Die Trainerin stellt die Musik an. Eine Mischung aus House und sowas wie Reggaeton schallt mir entgegen. Es geht los mit dem Warm-Up. Gehen, laufen, Schultern kreisen, so weit so easy. Im Chat fragt jemand, wie man die Ellbogen aufwärmen könne. Die Trainerin fängt an, die Hände ineinander zu legen und irgendeinen Arm auf irgendeine spezielle Art ein- und auszudrehen. Ich kann nichts erkennen. Sie steht vor ihrem eigenen riesigen Schatten und die Musikboxen, die scheinbar direkt an der Kamera stehen, übertönen jegliche Erklärungen. Jetzt passiert auch noch das, was ich von Anfang an befürchtet habe: Meine Internetverbindung ist instabil, Video und Ton fangen an zu stocken. Ich fluche laut. 

Bevor es ans Eingemachte, also die Intervalle, geht, gibt es noch eine Runde Krafttraining für die Beine. Langsam fange ich an zu schwitzen, ich habe jetzt schon keine Ahnung, wie ich noch 45 Minuten durchstehen soll. Dann geht es los: 7 Übungen à 45 Sekunden, dazwischen jeweils 15 Sekunden Pause. Die Erklärung dazu, wie viele Runden es davon geben wird, habe ich leider verpasst, da ich mich eine Minute zu spät ins Zoom-Meeting eingeschaltet habe. Squatjumps, Lunges, Mountain Climber, Push-Ups, Planks – alle Fitness-Klassiker sind dabei. Die Auswahl der Übungen gefällt mir und die Trainerin zeigt immer wieder verschiedene Ausführungslevel. 
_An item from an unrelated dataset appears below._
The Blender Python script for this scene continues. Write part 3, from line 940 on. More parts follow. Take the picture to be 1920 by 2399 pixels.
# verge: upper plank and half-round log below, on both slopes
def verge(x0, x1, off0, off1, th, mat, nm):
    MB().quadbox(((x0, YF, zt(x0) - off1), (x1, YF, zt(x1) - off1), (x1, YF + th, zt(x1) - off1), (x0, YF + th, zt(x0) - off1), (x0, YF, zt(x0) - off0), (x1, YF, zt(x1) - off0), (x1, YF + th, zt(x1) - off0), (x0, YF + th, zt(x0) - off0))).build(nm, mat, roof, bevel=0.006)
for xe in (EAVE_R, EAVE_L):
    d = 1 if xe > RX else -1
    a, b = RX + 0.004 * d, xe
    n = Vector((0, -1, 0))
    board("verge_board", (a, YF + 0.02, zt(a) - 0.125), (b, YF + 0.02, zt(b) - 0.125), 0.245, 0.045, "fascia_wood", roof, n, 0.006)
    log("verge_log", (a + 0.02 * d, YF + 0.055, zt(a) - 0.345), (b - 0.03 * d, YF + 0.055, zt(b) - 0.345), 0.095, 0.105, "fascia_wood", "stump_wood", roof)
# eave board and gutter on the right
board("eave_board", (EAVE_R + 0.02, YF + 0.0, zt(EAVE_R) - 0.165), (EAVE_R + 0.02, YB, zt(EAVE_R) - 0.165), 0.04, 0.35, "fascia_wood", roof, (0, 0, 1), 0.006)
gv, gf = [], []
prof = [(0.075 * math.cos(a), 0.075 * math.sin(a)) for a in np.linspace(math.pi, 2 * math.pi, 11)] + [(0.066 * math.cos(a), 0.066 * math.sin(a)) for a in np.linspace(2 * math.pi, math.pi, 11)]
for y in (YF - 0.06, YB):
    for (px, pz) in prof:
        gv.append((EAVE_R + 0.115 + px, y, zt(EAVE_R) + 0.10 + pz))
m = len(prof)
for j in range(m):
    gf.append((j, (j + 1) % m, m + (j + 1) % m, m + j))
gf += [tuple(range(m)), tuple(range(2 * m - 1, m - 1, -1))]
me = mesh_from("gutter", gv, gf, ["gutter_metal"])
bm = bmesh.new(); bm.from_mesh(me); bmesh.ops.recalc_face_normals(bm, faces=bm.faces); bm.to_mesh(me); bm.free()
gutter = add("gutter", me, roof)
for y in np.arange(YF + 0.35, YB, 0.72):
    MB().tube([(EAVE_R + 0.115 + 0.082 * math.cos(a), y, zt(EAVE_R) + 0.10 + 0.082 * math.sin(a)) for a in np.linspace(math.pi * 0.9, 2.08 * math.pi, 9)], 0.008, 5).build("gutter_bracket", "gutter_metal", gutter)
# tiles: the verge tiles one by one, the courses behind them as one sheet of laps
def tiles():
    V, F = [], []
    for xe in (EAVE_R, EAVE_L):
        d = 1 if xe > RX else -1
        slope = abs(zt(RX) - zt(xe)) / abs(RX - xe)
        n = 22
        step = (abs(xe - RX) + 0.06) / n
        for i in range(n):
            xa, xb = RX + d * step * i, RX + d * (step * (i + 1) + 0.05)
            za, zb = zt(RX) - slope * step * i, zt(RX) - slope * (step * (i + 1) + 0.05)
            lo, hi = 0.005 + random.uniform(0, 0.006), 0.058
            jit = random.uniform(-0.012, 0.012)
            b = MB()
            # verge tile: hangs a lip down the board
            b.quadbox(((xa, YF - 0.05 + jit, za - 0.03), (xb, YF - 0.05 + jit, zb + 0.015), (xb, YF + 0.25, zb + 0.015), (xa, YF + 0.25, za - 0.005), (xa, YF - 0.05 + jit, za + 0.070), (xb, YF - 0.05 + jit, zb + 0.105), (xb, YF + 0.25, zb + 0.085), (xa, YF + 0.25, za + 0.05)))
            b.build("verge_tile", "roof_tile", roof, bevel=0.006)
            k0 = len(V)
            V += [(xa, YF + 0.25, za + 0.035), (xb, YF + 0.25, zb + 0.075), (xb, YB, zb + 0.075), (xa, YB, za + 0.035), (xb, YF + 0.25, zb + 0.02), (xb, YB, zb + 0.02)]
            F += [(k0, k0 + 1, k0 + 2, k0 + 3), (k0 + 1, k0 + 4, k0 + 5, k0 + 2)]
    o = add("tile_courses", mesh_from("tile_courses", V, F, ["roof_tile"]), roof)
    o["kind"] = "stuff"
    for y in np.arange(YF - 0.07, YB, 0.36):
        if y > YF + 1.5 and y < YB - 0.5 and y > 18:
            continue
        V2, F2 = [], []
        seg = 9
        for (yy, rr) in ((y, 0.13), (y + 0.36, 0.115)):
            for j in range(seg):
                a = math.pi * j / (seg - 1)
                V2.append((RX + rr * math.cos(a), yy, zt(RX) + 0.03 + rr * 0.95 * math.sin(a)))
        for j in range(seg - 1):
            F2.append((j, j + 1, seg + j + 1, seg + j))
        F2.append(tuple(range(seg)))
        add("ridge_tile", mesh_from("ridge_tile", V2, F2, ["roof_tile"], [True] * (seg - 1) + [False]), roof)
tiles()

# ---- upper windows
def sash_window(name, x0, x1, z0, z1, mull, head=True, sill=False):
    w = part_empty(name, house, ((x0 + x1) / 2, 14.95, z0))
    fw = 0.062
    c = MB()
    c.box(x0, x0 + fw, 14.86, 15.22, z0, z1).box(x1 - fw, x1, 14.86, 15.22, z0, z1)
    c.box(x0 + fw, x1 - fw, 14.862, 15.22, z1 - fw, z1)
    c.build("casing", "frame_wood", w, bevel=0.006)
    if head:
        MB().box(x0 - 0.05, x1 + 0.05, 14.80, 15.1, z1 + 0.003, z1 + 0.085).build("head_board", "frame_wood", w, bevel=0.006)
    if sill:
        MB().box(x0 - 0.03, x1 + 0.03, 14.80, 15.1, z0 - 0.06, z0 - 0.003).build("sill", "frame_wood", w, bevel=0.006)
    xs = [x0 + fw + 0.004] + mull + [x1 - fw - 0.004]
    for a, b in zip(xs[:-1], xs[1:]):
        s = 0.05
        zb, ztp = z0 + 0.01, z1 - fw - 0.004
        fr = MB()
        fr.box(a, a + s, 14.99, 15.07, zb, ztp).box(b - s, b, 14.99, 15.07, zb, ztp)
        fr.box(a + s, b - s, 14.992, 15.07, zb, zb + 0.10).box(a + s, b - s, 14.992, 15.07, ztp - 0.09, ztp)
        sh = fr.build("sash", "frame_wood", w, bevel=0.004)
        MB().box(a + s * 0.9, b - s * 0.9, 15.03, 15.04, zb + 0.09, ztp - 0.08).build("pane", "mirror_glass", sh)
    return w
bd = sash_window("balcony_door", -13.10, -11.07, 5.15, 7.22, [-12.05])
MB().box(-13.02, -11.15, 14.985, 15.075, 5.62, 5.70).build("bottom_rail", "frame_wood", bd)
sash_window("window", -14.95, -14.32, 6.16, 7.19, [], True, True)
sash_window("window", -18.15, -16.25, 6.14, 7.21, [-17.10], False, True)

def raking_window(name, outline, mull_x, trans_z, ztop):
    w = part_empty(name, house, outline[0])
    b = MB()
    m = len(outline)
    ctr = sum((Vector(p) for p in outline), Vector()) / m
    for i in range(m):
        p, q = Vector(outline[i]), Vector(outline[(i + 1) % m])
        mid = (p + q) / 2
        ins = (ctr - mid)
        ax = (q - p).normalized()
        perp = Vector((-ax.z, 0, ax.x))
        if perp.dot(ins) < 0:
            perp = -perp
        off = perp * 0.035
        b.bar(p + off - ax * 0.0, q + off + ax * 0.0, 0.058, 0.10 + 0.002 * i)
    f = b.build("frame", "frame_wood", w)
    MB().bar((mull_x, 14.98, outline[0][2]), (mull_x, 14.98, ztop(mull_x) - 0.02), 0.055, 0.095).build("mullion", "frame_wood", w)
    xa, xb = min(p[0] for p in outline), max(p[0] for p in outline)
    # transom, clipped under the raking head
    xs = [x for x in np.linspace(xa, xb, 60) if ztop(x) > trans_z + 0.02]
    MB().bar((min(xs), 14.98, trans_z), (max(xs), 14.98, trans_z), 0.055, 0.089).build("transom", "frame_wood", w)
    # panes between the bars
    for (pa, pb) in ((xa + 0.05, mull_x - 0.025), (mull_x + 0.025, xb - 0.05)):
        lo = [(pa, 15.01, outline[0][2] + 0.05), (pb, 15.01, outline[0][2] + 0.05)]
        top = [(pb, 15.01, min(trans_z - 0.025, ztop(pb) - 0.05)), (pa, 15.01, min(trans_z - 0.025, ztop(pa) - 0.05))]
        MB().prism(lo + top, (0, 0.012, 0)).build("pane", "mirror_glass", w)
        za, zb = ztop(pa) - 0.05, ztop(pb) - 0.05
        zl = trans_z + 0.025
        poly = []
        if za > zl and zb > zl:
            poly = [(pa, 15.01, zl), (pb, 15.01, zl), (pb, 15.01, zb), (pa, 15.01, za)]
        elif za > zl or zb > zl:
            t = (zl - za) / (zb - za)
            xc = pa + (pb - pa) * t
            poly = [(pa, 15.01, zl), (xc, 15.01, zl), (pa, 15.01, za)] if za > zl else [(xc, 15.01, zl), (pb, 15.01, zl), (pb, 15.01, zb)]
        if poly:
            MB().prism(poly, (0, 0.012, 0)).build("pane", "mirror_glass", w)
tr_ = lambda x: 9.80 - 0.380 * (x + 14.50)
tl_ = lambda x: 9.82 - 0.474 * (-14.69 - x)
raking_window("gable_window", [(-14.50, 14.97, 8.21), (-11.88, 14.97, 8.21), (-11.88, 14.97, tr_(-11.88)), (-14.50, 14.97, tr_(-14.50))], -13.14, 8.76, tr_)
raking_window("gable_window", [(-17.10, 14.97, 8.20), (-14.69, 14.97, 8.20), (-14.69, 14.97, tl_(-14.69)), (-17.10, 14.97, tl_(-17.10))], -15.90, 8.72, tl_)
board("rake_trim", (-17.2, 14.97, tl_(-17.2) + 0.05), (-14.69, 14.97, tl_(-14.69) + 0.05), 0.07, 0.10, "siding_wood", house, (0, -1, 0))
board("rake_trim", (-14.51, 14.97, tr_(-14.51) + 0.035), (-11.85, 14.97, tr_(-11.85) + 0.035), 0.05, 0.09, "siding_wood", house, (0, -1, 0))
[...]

Nach der zweiten Runde sinkt meine sowieso schon geringe Motivation weiter in den Minusbereich. Es will einfach kein Spaß aufkommen, obwohl die Trainerin wirklich sympathisch und bemüht ist. Die Distanz ist einfach zu groß, die Musik zu laut, ihre Stimme zu leise, das Video ruckelt und mein Kreislauf ebenfalls. Ich fluche immer lauter und frage mich, wie viele Runden ich noch durchhalten muss. Hätte ich keine Erfahrung mit Fitness-Training – ich wäre nicht nur völlig verloren, sondern würde jetzt wahrscheinlich schwer atmend und schweißnass auf meiner Matte liegen. Aber das lässt mein Stolz leider nicht zu. Halbherzig quäle ich mich also durch die insgesamt vier Runden, schwer atmend und schweißnass. 

Zum Ende gibt es noch ein kurzes Bauch- und Rückentraining. Sit-ups, Russian Twist, Side Planks. Mein Bauch brennt. Dann ist es endlich vorbei. Ein kurzes Stretching beendet das Bootcamp. Rund 700 Kalorien habe ich verbrannt, sagt die Trainerin. Und, dass man als Frau einen Kalorienbedarf von ca. 2000 Kalorien pro Tag habe. Aha. Die Teilnehmer*innen bedanken sich noch via Chat als die Trainerin das Meeting mit einem Lächeln im Gesicht abrupt beendet. Scheinbar ist auch sie froh, es hinter sich zu haben. Den in der Kursbeschreibung versprochenen Serotoninkick spüre ich nicht. Aber ich freue mich, dass ich das Training trotz widriger Umstände geschafft habe. Und ich sehe umso klarer die Chance, die sich für mich auftut: Einen Hochschulsport trotz oder vielleicht gerade wegen Social Distancing einmal ganz durchzuziehen.